Suaminya berkata, “Demi Allah, aku berpendapat, dialah orang yang sedang
dicari-cari oleh orang Quraisy.”
Tiba Di
Madinah
Sejak
mendengar kabar Rasulullah saw. telah keluar dari Kota Mekkah, setiap hari kaum
muslimin Yatsrib keluar rumah menunggu-nunggu kedatangan beliau. Hingga orang
yang ditunggu itu tiba pada hari Senin tanggal 12 Rabi’ul Awwal di tahun ke-13
kenabian.
Seorang
Yahudi berteriak-teriak di atas bangunan tertinggi Yatsrib menginformasikan
kedatangan Rasulullah saw. Orang-orang menyambut Rasulullah saw. yang kemudian
menginap di perkampungan Bani Amr bin ‘Auf selama 14 hari. Di sini Rasulullah
saw. membangun Masjid Kuba. Di hari Jum’at Rasulullah saw. meninggalkan Kuba
dan shalat Jum’at di Bani Salim bin ‘Auf. Rasulullah saw. kembali meneruskan
perjalanan. Orang-orang berebut memegang tali kekang unta beliau dan menawarkan
singgah ke rumah-rumah mereka. Rasulullah saw. berkata, “Biarkan saja unta ini
karena ia berjalan menurut perintah.”
Unta
Rasulullah saw. berhenti di tanah milik dua orang anak yatim yang diasuh As’ad
bin Zurarah. Rasulullah saw. membebaskan tanah itu dengan harga yang layak dan
membangun masjid. Itulah Masjid Nabawi. Selama pembangunan masjid dan rumah,
Rasulullah saw. tinggal sebagai tamu di rumah Abu Ayyub Al-Anshari.
Setelah
beberapa hari Rasulullah saw. mengutus Zaid bin Haritsah dan Abu Rafi menjemput
keluarga Rasulullah saw. yang tertinggal di Mekkah, kecuali putri Rasulullah
yang bernama Zaenab.
Mempersaudarakan
Mujahirin dan Anshar
Selain
membangun masjid, mengubah nama kota dari Yatsrib menjadi Madinah, dan membuat
perjanjian dengan kelompok-kelompok Yahudi dan kabilah lainnya, Rasulullah saw.

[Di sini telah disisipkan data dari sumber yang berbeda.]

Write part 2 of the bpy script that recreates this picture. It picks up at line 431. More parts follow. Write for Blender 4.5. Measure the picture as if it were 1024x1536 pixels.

juga mempersaudarakan antara kaum muslimin asal Mekkah -disebut
Muhajirin-dengan kaum muslimin asal Madinah -disebut Anshar–. Jumlah mereka
seluruhnya 90 orang pria. Mereka dipersaudarakan untuk saling tolong menolong
dan saling memberi warisan setelah mereka meninggal kelak, selain memberi
warisan kepada kaum kerabat mereka sendiri. Sampai ketentuan saling mewarisi
ini dihentikan oleh Allah swt. dengan turunnya ayat 75 surat Al-Anfal. Dengan
persaudaraan ini, beban sosial dari peristiwa hijrahnya kaum Muhajirin dari
Mekkah yang tanpa membawa harta sedikitpun, terselesaikan.
Perubahan
Arah Kiblat
Selama 16
bulan Rasulullah saw. melaksanakan shalat menghadap ke Baitul Maqdis,
Palestina. Orang-orang Yahudi mengklaim bahwa Rasulullah saw. menyamai kiblat
mereka. Mereka berkata bahwa arah kiblatnya sama dengan mereka, maka agama
Rasulullah hampir menyamai agama mereka.
Karena itu,
Rasulullah saw. menginginkan agar Allah swt. mengubah arah kiblat ke Mekkah.
Atas harapan Rasulullah saw. ini, Allah swt. menurunkan ayat 144 surat
Al-Baqarah. “Sungguh kami sering melihat wajahmu menengadah ke langit, maka
sungguh Kami akan memalingkan kamu ke kiblat yang kamu sukai. Palingkanlah
wajahmu ke arah Masjidil Haram.”
Atas
perintah Allah swt. ini, seluruh kaum muslimin membalikan arah kiblat 180
derajat, dari Baitul Maqdis menuju Baitullah di Mekkah. Peristiwa besar ini
menjadi ujian bagi kaum muslim dan juga kaum kafir.